'''

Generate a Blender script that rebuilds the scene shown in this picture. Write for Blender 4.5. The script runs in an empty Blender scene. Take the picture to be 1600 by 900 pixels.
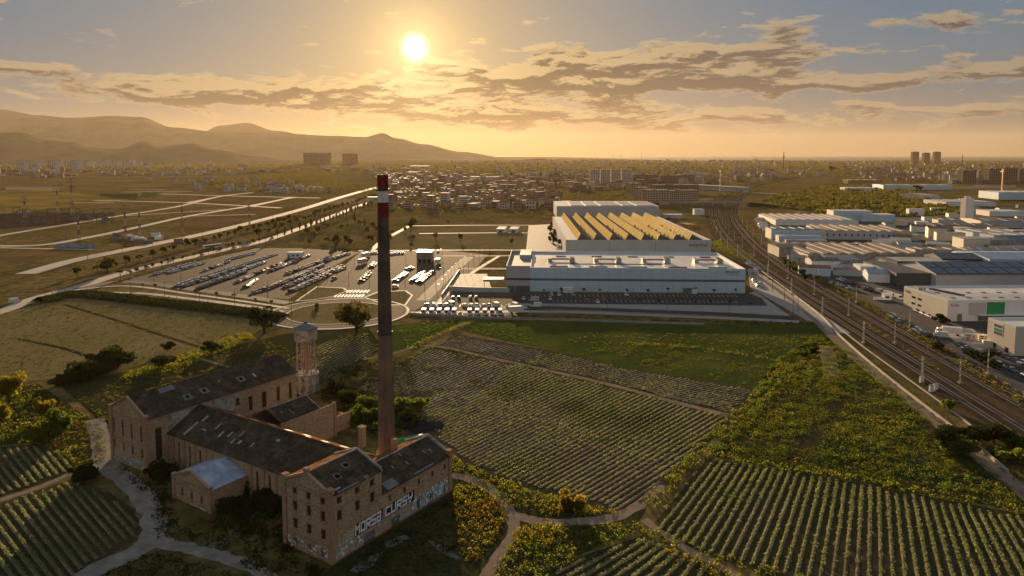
import bpy, bmesh, math, random
import numpy as np
from mathutils import Vector
random.seed(7); rng = np.random.default_rng(7)
R = math.radians
SC = bpy.context.scene; COL = SC.collection

# ------------------------------------------------------------------ camera
F_PX, CAM_H, CY = 1130.0, 75.0, 341.0            # focal length in photo pixels, flying height, row of the optical axis
PITCH = math.atan((CY - 241) / F_PX)
cam = bpy.data.cameras.new('camera'); cam_ob = bpy.data.objects.new('camera', cam); COL.objects.link(cam_ob)
cam.sensor_width = 36; cam.lens = 36 * F_PX / 1600; cam.shift_y = -(450 - CY) / 1600
cam.clip_start = 1; cam.clip_end = 200000
cam_ob.location = (0, 0, CAM_H); cam_ob.rotation_euler = (math.pi / 2 - PITCH, 0, 0)
SC.camera = cam_ob
cP, sP = math.cos(PITCH), math.sin(PITCH)
def ray(px, py):
    x = (px - 800) / F_PX; y = -(py - CY) / F_PX
    return (x, cP + y * sP, -sP + y * cP)
def G(px, py, z=0.0):
    d = ray(px, py); t = (z - CAM_H) / d[2]
    return (d[0] * t, d[1] * t)
def hgt(px, py, gx, gy):                          # height of a point seen at (px,py) above the ground point seen at (gx,gy)
    g = G(gx, gy); d = ray(px, py); return CAM_H + d[2] * g[1] / d[1]

# ------------------------------------------------------------------ sky, sun, exposure
SUN_D = Vector(ray(648, 74)).normalized()
SUN_EL = math.asin(SUN_D.z); SUN_AZ = math.atan2(SUN_D.x, SUN_D.y)
SKY_STRENGTH = 0.05
world = bpy.data.worlds.new('World'); SC.world = world; world.use_nodes = True
nt = world.node_tree; N = nt.nodes; LK = nt.links; N.clear()
def nn(t, **kw):
    n = N.new(t)
    for k, v in kw.items(): setattr(n, k, v)
    return n
def math_(op, a, b=None, c=None, clamp=False):
    n = nn('ShaderNodeMath', operation=op, use_clamp=clamp)
    for i, v in enumerate((a, b, c)):
        if v is None: continue
        if isinstance(v, (int, float)): n.inputs[i].default_value = v
        else: LK.new(v, n.inputs[i])
    return n.outputs[0]
def sstep(x, lo, hi):
    n = nn('ShaderNodeMapRange', interpolation_type='SMOOTHSTEP')
    LK.new(x, n.inputs[0])
    for i, v in ((1, lo), (2, hi)):
        if isinstance(v, (int, float)): n.inputs[i].default_value = v
        else: LK.new(v, n.inputs[i])
    n.inputs[3].default_value = 0; n.inputs[4].default_value = 1
    return n.outputs[0]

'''

EXERCISE DIRECTIONS:
Each line above is to be copied verbatim. Drop any image from the copy.

RIGHT ANSWER:
Generate a Blender script that rebuilds the scene shown in this picture. Write for Blender 4.5. The script runs in an empty Blender scene. Take the picture to be 1600 by 900 pixels.
import bpy, bmesh, math, random
import numpy as np
from mathutils import Vector
random.seed(7); rng = np.random.default_rng(7)
R = math.radians
SC = bpy.context.scene; COL = SC.collection

# ------------------------------------------------------------------ camera
F_PX, CAM_H, CY = 1130.0, 75.0, 341.0            # focal length in photo pixels, flying height, row of the optical axis
PITCH = math.atan((CY - 241) / F_PX)
cam = bpy.data.cameras.new('camera'); cam_ob = bpy.data.objects.new('camera', cam); COL.objects.link(cam_ob)
cam.sensor_width = 36; cam.lens = 36 * F_PX / 1600; cam.shift_y = -(450 - CY) / 1600
cam.clip_start = 1; cam.clip_end = 200000
cam_ob.location = (0, 0, CAM_H); cam_ob.rotation_euler = (math.pi / 2 - PITCH, 0, 0)
SC.camera = cam_ob
cP, sP = math.cos(PITCH), math.sin(PITCH)
def ray(px, py):
    x = (px - 800) / F_PX; y = -(py - CY) / F_PX
    return (x, cP + y * sP, -sP + y * cP)
def G(px, py, z=0.0):
    d = ray(px, py); t = (z - CAM_H) / d[2]
    return (d[0] * t, d[1] * t)
def hgt(px, py, gx, gy):                          # height of a point seen at (px,py) above the ground point seen at (gx,gy)
    g = G(gx, gy); d = ray(px, py); return CAM_H + d[2] * g[1] / d[1]

# ------------------------------------------------------------------ sky, sun, exposure
SUN_D = Vector(ray(648, 74)).normalized()
SUN_EL = math.asin(SUN_D.z); SUN_AZ = math.atan2(SUN_D.x, SUN_D.y)
SKY_STRENGTH = 0.05
world = bpy.data.worlds.new('World'); SC.world = world; world.use_nodes = True
nt = world.node_tree; N = nt.nodes; LK = nt.links; N.clear()
def nn(t, **kw):
    n = N.new(t)
    for k, v in kw.items(): setattr(n, k, v)
    return n
def math_(op, a, b=None, c=None, clamp=False):
    n = nn('ShaderNodeMath', operation=op, use_clamp=clamp)
    for i, v in enumerate((a, b, c)):
        if v is None: continue
        if isinstance(v, (int, float)): n.inputs[i].default_value = v
        else: LK.new(v, n.inputs[i])
    return n.outputs[0]
def sstep(x, lo, hi):
    n = nn('ShaderNodeMapRange', interpolation_type='SMOOTHSTEP')
    LK.new(x, n.inputs[0])
    for i, v in ((1, lo), (2, hi)):
        if isinstance(v, (int, float)): n.inputs[i].default_value = v
        else: LK.new(v, n.inputs[i])
    n.inputs[3].default_value = 0; n.inputs[4].default_value = 1
    return n.outputs[0]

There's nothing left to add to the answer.